[BEGIN]

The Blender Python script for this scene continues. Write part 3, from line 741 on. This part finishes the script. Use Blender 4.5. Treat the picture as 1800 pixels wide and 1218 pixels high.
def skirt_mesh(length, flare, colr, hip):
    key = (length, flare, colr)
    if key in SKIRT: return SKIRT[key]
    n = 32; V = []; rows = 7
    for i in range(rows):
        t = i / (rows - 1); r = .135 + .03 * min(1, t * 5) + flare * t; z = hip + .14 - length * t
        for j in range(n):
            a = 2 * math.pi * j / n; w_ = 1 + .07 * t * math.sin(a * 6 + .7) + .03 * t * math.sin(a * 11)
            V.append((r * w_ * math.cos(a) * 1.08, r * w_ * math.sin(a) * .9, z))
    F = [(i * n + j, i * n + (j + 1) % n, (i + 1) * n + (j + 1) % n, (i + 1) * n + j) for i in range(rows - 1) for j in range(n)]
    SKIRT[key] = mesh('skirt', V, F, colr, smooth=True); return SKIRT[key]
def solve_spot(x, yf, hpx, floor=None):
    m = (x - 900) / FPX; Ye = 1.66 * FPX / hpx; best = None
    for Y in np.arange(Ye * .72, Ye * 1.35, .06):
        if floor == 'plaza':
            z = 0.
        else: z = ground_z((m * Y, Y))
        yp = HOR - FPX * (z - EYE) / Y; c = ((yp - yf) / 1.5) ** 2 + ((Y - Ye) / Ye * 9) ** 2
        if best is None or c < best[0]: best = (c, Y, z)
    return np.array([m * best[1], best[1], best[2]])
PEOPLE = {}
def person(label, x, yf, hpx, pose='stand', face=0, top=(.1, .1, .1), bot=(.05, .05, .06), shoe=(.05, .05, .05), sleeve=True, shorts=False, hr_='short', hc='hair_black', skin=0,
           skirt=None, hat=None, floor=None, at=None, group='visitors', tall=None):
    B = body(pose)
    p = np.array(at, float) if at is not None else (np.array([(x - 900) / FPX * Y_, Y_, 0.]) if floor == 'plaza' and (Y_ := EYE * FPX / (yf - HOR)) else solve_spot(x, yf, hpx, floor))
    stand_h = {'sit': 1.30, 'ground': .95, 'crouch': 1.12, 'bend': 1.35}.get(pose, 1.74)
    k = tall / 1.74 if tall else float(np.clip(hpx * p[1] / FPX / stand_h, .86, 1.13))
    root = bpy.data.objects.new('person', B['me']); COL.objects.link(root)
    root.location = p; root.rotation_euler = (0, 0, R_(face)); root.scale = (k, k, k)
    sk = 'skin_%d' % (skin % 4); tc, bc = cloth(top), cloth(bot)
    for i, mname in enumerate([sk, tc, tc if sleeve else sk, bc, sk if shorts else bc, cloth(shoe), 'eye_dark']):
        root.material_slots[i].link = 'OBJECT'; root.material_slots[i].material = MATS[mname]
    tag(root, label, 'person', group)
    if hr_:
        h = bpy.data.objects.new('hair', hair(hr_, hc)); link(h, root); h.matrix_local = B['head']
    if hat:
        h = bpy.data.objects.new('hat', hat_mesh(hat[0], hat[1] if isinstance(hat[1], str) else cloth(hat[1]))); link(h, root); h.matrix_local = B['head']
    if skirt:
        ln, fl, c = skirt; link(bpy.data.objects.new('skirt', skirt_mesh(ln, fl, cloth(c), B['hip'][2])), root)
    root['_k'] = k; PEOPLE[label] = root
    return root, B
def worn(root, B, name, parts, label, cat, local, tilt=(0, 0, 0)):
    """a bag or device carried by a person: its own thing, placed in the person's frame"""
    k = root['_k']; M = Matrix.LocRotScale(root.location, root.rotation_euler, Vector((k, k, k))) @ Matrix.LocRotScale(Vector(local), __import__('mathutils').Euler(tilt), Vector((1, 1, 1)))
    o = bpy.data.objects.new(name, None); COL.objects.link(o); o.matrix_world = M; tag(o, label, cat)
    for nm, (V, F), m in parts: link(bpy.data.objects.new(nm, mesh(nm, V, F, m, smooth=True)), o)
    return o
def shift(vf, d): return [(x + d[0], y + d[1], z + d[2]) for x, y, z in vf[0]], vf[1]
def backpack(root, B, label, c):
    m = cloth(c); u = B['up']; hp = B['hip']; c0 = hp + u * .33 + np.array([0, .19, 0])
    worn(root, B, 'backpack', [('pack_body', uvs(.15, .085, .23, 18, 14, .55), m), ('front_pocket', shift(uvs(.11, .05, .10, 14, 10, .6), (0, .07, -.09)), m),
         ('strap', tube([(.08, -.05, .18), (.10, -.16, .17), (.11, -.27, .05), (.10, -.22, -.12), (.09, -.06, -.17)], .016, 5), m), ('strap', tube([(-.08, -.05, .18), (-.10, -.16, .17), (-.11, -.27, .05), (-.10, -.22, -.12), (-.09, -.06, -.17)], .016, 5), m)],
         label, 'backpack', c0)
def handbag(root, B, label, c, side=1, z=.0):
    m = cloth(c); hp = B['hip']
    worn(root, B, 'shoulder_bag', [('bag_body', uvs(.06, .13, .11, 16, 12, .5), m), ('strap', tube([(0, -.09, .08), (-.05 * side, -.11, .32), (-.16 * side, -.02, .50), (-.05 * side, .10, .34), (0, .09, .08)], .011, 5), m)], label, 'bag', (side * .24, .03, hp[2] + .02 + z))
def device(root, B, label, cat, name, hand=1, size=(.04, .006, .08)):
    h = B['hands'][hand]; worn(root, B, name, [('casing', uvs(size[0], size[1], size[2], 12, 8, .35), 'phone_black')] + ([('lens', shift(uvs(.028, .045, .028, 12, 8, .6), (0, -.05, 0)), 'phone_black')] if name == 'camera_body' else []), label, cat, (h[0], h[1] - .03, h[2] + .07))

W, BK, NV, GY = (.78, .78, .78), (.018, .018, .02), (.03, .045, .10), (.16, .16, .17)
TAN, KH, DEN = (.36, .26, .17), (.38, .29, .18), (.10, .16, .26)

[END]

What is needed: Every line of the data above should be copied exactly.

Response:
The Blender Python script for this scene continues. Write part 3, from line 741 on. This part finishes the script. Use Blender 4.5. Treat the picture as 1800 pixels wide and 1218 pixels high.
def skirt_mesh(length, flare, colr, hip):
    key = (length, flare, colr)
    if key in SKIRT: return SKIRT[key]
    n = 32; V = []; rows = 7
    for i in range(rows):
        t = i / (rows - 1); r = .135 + .03 * min(1, t * 5) + flare * t; z = hip + .14 - length * t
        for j in range(n):
            a = 2 * math.pi * j / n; w_ = 1 + .07 * t * math.sin(a * 6 + .7) + .03 * t * math.sin(a * 11)
            V.append((r * w_ * math.cos(a) * 1.08, r * w_ * math.sin(a) * .9, z))
    F = [(i * n + j, i * n + (j + 1) % n, (i + 1) * n + (j + 1) % n, (i + 1) * n + j) for i in range(rows - 1) for j in range(n)]
    SKIRT[key] = mesh('skirt', V, F, colr, smooth=True); return SKIRT[key]
def solve_spot(x, yf, hpx, floor=None):
    m = (x - 900) / FPX; Ye = 1.66 * FPX / hpx; best = None
    for Y in np.arange(Ye * .72, Ye * 1.35, .06):
        if floor == 'plaza':
            z = 0.
        else: z = ground_z((m * Y, Y))
        yp = HOR - FPX * (z - EYE) / Y; c = ((yp - yf) / 1.5) ** 2 + ((Y - Ye) / Ye * 9) ** 2
        if best is None or c < best[0]: best = (c, Y, z)
    return np.array([m * best[1], best[1], best[2]])
PEOPLE = {}
def person(label, x, yf, hpx, pose='stand', face=0, top=(.1, .1, .1), bot=(.05, .05, .06), shoe=(.05, .05, .05), sleeve=True, shorts=False, hr_='short', hc='hair_black', skin=0,
           skirt=None, hat=None, floor=None, at=None, group='visitors', tall=None):
    B = body(pose)
    p = np.array(at, float) if at is not None else (np.array([(x - 900) / FPX * Y_, Y_, 0.]) if floor == 'plaza' and (Y_ := EYE * FPX / (yf - HOR)) else solve_spot(x, yf, hpx, floor))
    stand_h = {'sit': 1.30, 'ground': .95, 'crouch': 1.12, 'bend': 1.35}.get(pose, 1.74)
    k = tall / 1.74 if tall else float(np.clip(hpx * p[1] / FPX / stand_h, .86, 1.13))
    root = bpy.data.objects.new('person', B['me']); COL.objects.link(root)
    root.location = p; root.rotation_euler = (0, 0, R_(face)); root.scale = (k, k, k)
    sk = 'skin_%d' % (skin % 4); tc, bc = cloth(top), cloth(bot)
    for i, mname in enumerate([sk, tc, tc if sleeve else sk, bc, sk if shorts else bc, cloth(shoe), 'eye_dark']):
        root.material_slots[i].link = 'OBJECT'; root.material_slots[i].material = MATS[mname]
    tag(root, label, 'person', group)
    if hr_:
        h = bpy.data.objects.new('hair', hair(hr_, hc)); link(h, root); h.matrix_local = B['head']
    if hat:
        h = bpy.data.objects.new('hat', hat_mesh(hat[0], hat[1] if isinstance(hat[1], str) else cloth(hat[1]))); link(h, root); h.matrix_local = B['head']
    if skirt:
        ln, fl, c = skirt; link(bpy.data.objects.new('skirt', skirt_mesh(ln, fl, cloth(c), B['hip'][2])), root)
    root['_k'] = k; PEOPLE[label] = root
    return root, B
def worn(root, B, name, parts, label, cat, local, tilt=(0, 0, 0)):
    """a bag or device carried by a person: its own thing, placed in the person's frame"""
    k = root['_k']; M = Matrix.LocRotScale(root.location, root.rotation_euler, Vector((k, k, k))) @ Matrix.LocRotScale(Vector(local), __import__('mathutils').Euler(tilt), Vector((1, 1, 1)))
    o = bpy.data.objects.new(name, None); COL.objects.link(o); o.matrix_world = M; tag(o, label, cat)
    for nm, (V, F), m in parts: link(bpy.data.objects.new(nm, mesh(nm, V, F, m, smooth=True)), o)
    return o
def shift(vf, d): return [(x + d[0], y + d[1], z + d[2]) for x, y, z in vf[0]], vf[1]
def backpack(root, B, label, c):
    m = cloth(c); u = B['up']; hp = B['hip']; c0 = hp + u * .33 + np.array([0, .19, 0])
    worn(root, B, 'backpack', [('pack_body', uvs(.15, .085, .23, 18, 14, .55), m), ('front_pocket', shift(uvs(.11, .05, .10, 14, 10, .6), (0, .07, -.09)), m),
         ('strap', tube([(.08, -.05, .18), (.10, -.16, .17), (.11, -.27, .05), (.10, -.22, -.12), (.09, -.06, -.17)], .016, 5), m), ('strap', tube([(-.08, -.05, .18), (-.10, -.16, .17), (-.11, -.27, .05), (-.10, -.22, -.12), (-.09, -.06, -.17)], .016, 5), m)],
         label, 'backpack', c0)
def handbag(root, B, label, c, side=1, z=.0):
    m = cloth(c); hp = B['hip']
    worn(root, B, 'shoulder_bag', [('bag_body', uvs(.06, .13, .11, 16, 12, .5), m), ('strap', tube([(0, -.09, .08), (-.05 * side, -.11, .32), (-.16 * side, -.02, .50), (-.05 * side, .10, .34), (0, .09, .08)], .011, 5), m)], label, 'bag', (side * .24, .03, hp[2] + .02 + z))
def device(root, B, label, cat, name, hand=1, size=(.04, .006, .08)):
    h = B['hands'][hand]; worn(root, B, name, [('casing', uvs(size[0], size[1], size[2], 12, 8, .35), 'phone_black')] + ([('lens', shift(uvs(.028, .045, .028, 12, 8, .6), (0, -.05, 0)), 'phone_black')] if name == 'camera_body' else []), label, cat, (h[0], h[1] - .03, h[2] + .07))

W, BK, NV, GY = (.78, .78, .78), (.018, .018, .02), (.03, .045, .10), (.16, .16, .17)
TAN, KH, DEN = (.36, .26, .17), (.38, .29, .18), (.10, .16, .26)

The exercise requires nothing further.